Les passages où l’auctoritas est attribuée aux juristes sont au nombre d’une trentaine dans les sources latines, à partir de Cicéron : il s’agit donc d’une association familière aux Romains. Mais quelle en était la signification ? Se référer, afin de la saisir, à l’une des nombreuses théories modernes sur la notion d’autorité, comme celle d’Alexandre Kojève, ne ferait que gauchir le sens ancien. L’étymologie d’auctoritas (de augere, au sens de « faire naître ») amena É. Benveniste à la définir comme « ce don réservé à peu d’hommes de faire surgir quelque chose et – à la lettre – de produire à l’existence ». Mais l’étymologie risque d’offrir trop de suggestions et peu de bornes. Il faut aussi éviter d’isoler les occurrences d’auctoritas concernant les jurisconsultes du reste des occurrences, également très fréquentes, où cette qualité est pareillement attribuée à d’autres « intellectuels » (philosophes, historiens, orateurs, poètes, grammairiens). Il apparaît ainsi que – dans la plupart des passages concernés – l’auctoritas des juristes n’est qu’un cas particulier qui s’inscrit dans une théorie rhétorique de l’auctoritas (une théorie d’origine gréco-hellénistique ensuite transposée en latin), qui lui confère un sens assez précis. Cette théorie nous permet de saisir le point de vue des Anciens et nous aide aussi à dresser une phénoménologie articulée de l’auctoritas des juristes. Pour resserrer l’enquête, il faut se référer à la théorie rhétorique développée par Cicéron, dans le cadre de la preuve par témoins (Top., 73). Il classifie les éléments qui font l’auctoritas en distinguant les éléments intrinsèques et permanents (natura) et les éléments extrinsèques et transitoires (tempus), avant de prendre en compte une deuxième distinction, fondée sur la virtus (ou le manque de virtus). Le cas des experts, pourvus d’un savoir technique (ars, scientia) ou d’un savoir-faire (usus), dépend d’un élément extrinsèque et n’est pas fondé sur la virtus. Mais dans le périmètre de leur savoir, ils jouissent d’une réputation de fiabilité auprès du public. C’est le cas également des juristes, dans leur domaine. L’auctoritas des juristes est donc, dans cette perspective, leur aptitude à persuader ; c’est une valeur dynamique qui souligne le poids relatif des opinions des juristes face aux discussions des orateurs dans un procès.

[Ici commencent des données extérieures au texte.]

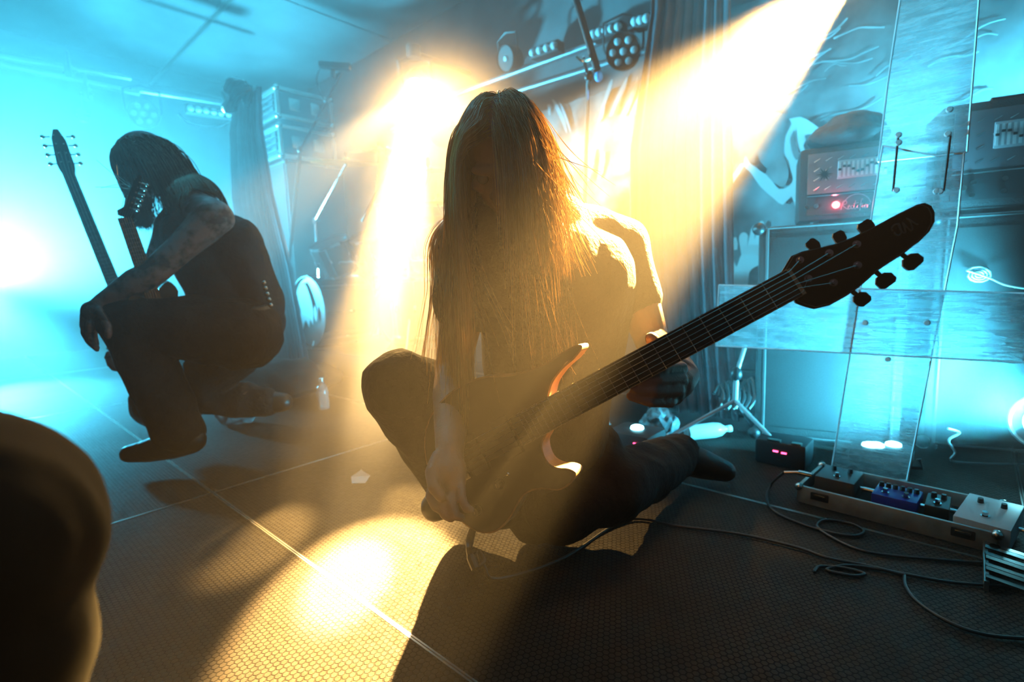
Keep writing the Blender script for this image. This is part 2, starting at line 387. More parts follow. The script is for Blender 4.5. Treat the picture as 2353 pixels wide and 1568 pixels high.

À partir de ces prémisses, le cours a proposé une esquisse de cette théorie rhétorique, en distinguant le versant externe (extra-systémique) de l’auctoritas des juristes (c’est-à-dire dans le procès, où elle désigne la capacité de leurs réponses à persuader le juge) par rapport au versant intra-systémique (dans le dialogue entre les juristes eux-mêmes) et en séparant également la dimension individuelle de l’auctoritas (du juriste particulier) de sa dimension collective (des juristes en tant qu’ensemble). Cette démarche semble souhaitable afin de ne pas surinterpréter du point de vue idéologique l’auctoritas des juristes et aussi de mieux expliquer les multiples facettes de l’argument ex auctoritate (qui n’est qu’un aspect de cette thématisation rhétorique de l’autorité).